▸ DIRECTIONS: From the listing below, pull out the lines that hold "pixels".
+ + +
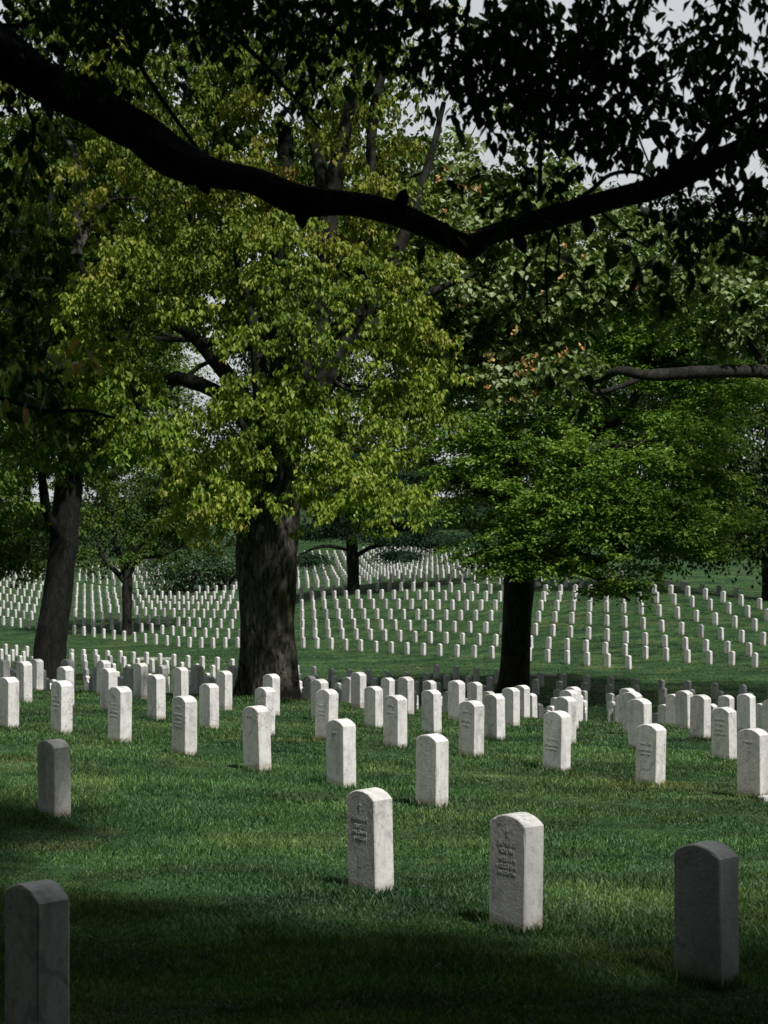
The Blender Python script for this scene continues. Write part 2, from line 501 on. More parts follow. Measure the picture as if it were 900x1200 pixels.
for j in range(4, 15):
    if j == 14: qv, ph = 48.46, 0.04
    elif j == 13: qv, ph = 45.81, 0.12
    else: qv, ph = 15.52 + 3.03 * (j - 3), 0.17 + 0.295 * (j - 3)
    sk = (lambda X, d: X < 1.9) if j == 14 else None
    row_points(qv, ph, 1, j + 1, 12, 130, sk)
for k in range(0, 26):
    qv = 56.73 + 3.1 * k + (1.6 if k >= 7 else 0)
    if k == 1: qv = 60.0
    ph = 0.35 + 0.33 * k if k != 1 else 0.91
    def sk(X, d, k=k, qv=qv):
        if k == 0 and X > 10.9: return True
        if qv > 84 + (19 - X) * 2.2: return True
        return d > 181
    row_points(qv, ph, 2, k + 1, 60, 182, sk)

TRUNKS = [(317, 31.0, 0.75), (604, 62, 0.8), (57, 66, 0.9), (149, 113, 0.5), (216, 146, 0.5), (261, 148, 0.5), (414, 120, 0.6), (899, 101, 0.7)]
TR = [((x - 450) / F * d, d, r) for x, d, r in TRUNKS]
stones = [s for s in stones if all(math.hypot(s[0] - a, s[1] - b) > r + 0.35 for a, b, r in TR)]
# drop doubles where the measured rows and the lattice overlap
keep = []
for s in stones:
    if all(math.hypot(s[0] - t[0], s[1] - t[1]) > 0.7 for t in keep[-400:]): keep.append(s)
stones = sorted(keep, key=lambda s: s[1])
S = np.array([(s[0], s[1]) for s in stones])
SZ = ground(S[:, 0], S[:, 1])


def proj(X, d, Z):
    return 450 + F * X / d, 600 - F * (Z - EYE) / d


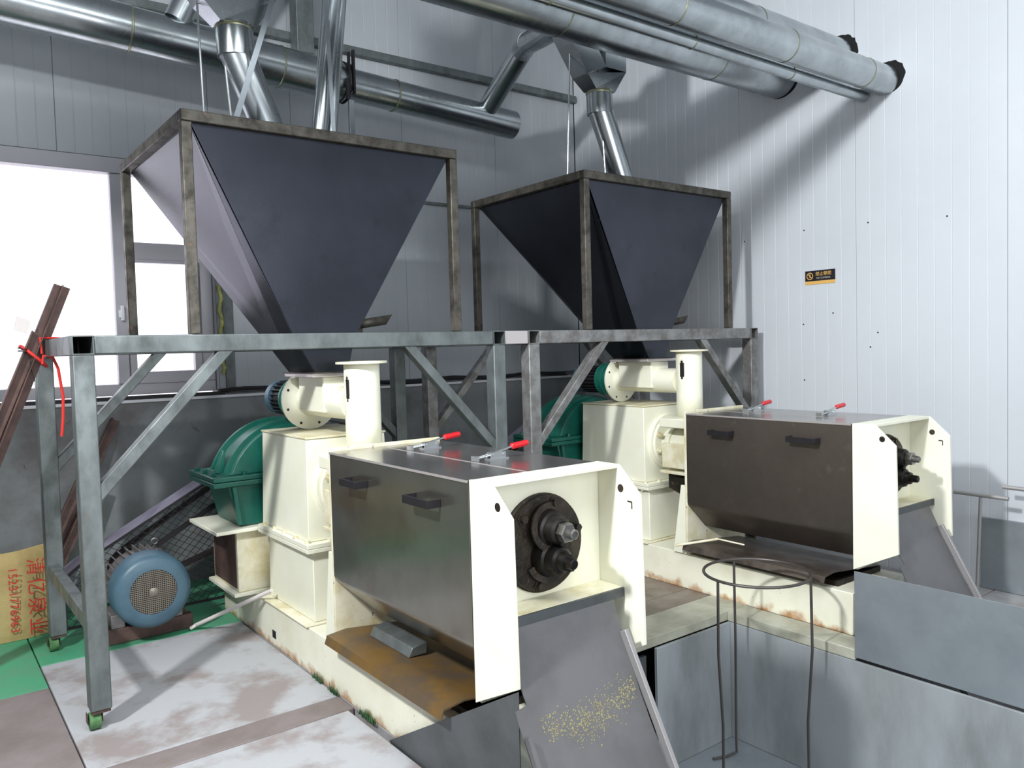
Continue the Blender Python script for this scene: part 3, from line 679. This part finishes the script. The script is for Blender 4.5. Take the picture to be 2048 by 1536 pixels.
# T-handled rods
def trod(x, yy, top, ln, label, ang=0):
    t = thing('t_handled_rod', (x,yy,0), label, 'tool')
    MB().cyl((x,yy-ln/2,top), (x+ang,yy+ln/2,top+.004), .0125, 16).build('crossbar', m_shaft2, t)
    MB().cyl((x,yy,top-.012), (x+.02,yy+.03,.002), .0095, 14).build('rod', m_shaft2, t)
m_shaft2 = mat('dull_bar', (170,168,166), rough=.45, metal=.5)
trod(4.47, -1.60, .603, .30, 'T-handled steel rod leaning near the far right press')
trod(4.50, -1.86, .66, .30, 'T-handled steel rod cut off by the right edge of the photo')

# loose pieces on the trays
tag(MB().prism([(1.02,.3075),(1.105,.3075),(1.11,.355),(1.04,.345)], 'y', -.86, -.52).build('steel_bar', m_frame, bevel=.003, root=(1.06,-.7,.307)), 'short grey steel channel lying on the tray of the nearer press', 'steel bar')
sk = MB().cyl((3.20,-.36,.30),(3.37,-.55,.345),.008,10).cyl((3.37,-.55,.345),(3.43,-.70,.325),.005,8)
sk.build('paint_stick', m_cream_dirty, bevel=0)
tag(bpy.data.objects['paint_stick'], 'thin peeling white rod lying across the tray corner of the far press', 'rod')
tag(MB().cyl((.70,1.0,.03),(.948,.46,.30),.011,12).cyl((.672,1.012,.014),(.70,1.0,.03),.011,12).build('conduit', m_conduit), 'pale conduit running from the motor up to the nearer press base', 'conduit')

# ================================================================== overhead ducts
def duct(name, pts, r, label, rings=(), cat='duct', seg=None, m=m_duct, n=44, endcap=True):
    t = thing(name, pts[0], label, cat)
    for a, b in zip(pts[:-1], pts[1:]):
        MB().cyl(a, b, r, n).build('duct_section', m, t)
    A = Vector(pts[0]); Bv = Vector(pts[-1]); d = (Bv-A).normalized()
    for x in rings:
        c = A+d*((x-A.x)/d.x); MB().lathe(c, d, [(0,r+.0005),(.003,r+.0025),(.008,r+.0025),(.011,r+.0005)], n, closed=False).build('seam', m_seal, t)
    return t
duct('air_duct', [(-5.49,-.14,3.485),(0.9,-.14,3.485),(2.55,-.14,3.485),(3.9,-.14,3.485),(4.70,-.14,3.485)], .155, 'fattest galvanised duct of those piercing the white wall, lowest and left', (.1,1.3,2.53,3.9))
duct('air_duct', [(-5.49,-.94,3.232),(1.2,-.94,3.232),(2.6,-.94,3.232),(4.70,-.94,3.232)], .09, 'galvanised duct entering the ragged rightmost hole in the white wall', (-.6,1.2,2.6,3.55,4.38))
duct('air_duct', [(-5.49,-.60,3.485),(1.6,-.60,3.485),(3.4,-.60,3.485),(4.70,-.60,3.485)], .118, 'topmost galvanised duct entering the high wall hole behind the others', (.4,2.2,3.7))
duct('air_duct', [(-5.49,-.80,3.165),(2.0,-.80,3.165),(4.66,-.80,3.165)], .038, 'thin galvanised pipe tucked under the fat wall ducts', (-.3,1.9,2.9,3.8), n=24)
# ragged holes
for (cy, cz, r) in ((-.955,3.25,.102),(-.615,3.50,.124),(-.15,3.485,.158)):
    hm = MB(); n = 40; pts = []
    for i in range(n):
        a = 2*math.pi*i/n; rr = r*(1+.10*random.random()*(1 if math.sin(a) > -.2 else .2)); pts.append((cy+rr*math.cos(a), cz+rr*math.sin(a)))
    hm.prism(pts, 'x', XR-.0018, XR-.0002); hm.build('duct_hole', m_black, wr)
bk = thing('air_duct', (0,1.6,3.5), 'long galvanised duct along the back wall ending open behind the hoppers', 'duct')
zc = lambda x: 3.56-.052*x
for a, b, r in ((-5.49,-.9,.14),(-.9,.62,.14),(.62,1.55,.136),(1.55,2.02,.134)):
    MB().cyl((a,1.6,zc(a)), (b,1.6,zc(b)), r, 48).build('duct_section', m_duct, bk)
MB().pipe((2.021,1.6,zc(2.02)), (3.53,1.6,zc(3.53)), .112, .003, 48).build('duct_section', m_duct, bk)
MB().lathe((3.4,1.6,zc(3.4)),(1,0,0),[(0,.107),(.002,.107)],40).build('end_stop', m_dark, bk)
for x, r in ((.62,.138),(1.55,.137),(-.9,.141),(2.42,.114)):
    MB().lathe((x,1.6,zc(x)), (1,0,-.052), [(0,r),(.003,r+.003),(.012,r+.003),(.015,r)], 48, closed=False).build('seam', m_seal, bk)
cl = MB(); 
for xx in (2.0, 2.035): cl.lathe((xx,1.6,zc(xx)), (1,0,-.052), [(0,.12),(0,.142),(.006,.142),(.006,.12),(0,.12)], 30, closed=False)
cl.box(1.998,2.008,1.44,1.47,3.36,3.62).box(2.030,2.044,1.44,1.47,3.34,3.64).box(1.975,2.0,1.44,1.46,3.30,3.44); cl.build('flange_clamp', m_mesh, bk)
tag(MB().box(1.995, 2.035, 1.455, 1.475, 2.70, 3.30).build('strap', m_duct, bevel=.002), 'flat hanger strip below the duct clamp', 'strip')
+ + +
▸ CORRECT OUTPUT:
The Blender Python script for this scene continues. Write part 2, from line 501 on. More parts follow. Measure the picture as if it were 900x1200 pixels.
Continue the Blender Python script for this scene: part 3, from line 679. This part finishes the script. The script is for Blender 4.5. Take the picture to be 2048 by 1536 pixels.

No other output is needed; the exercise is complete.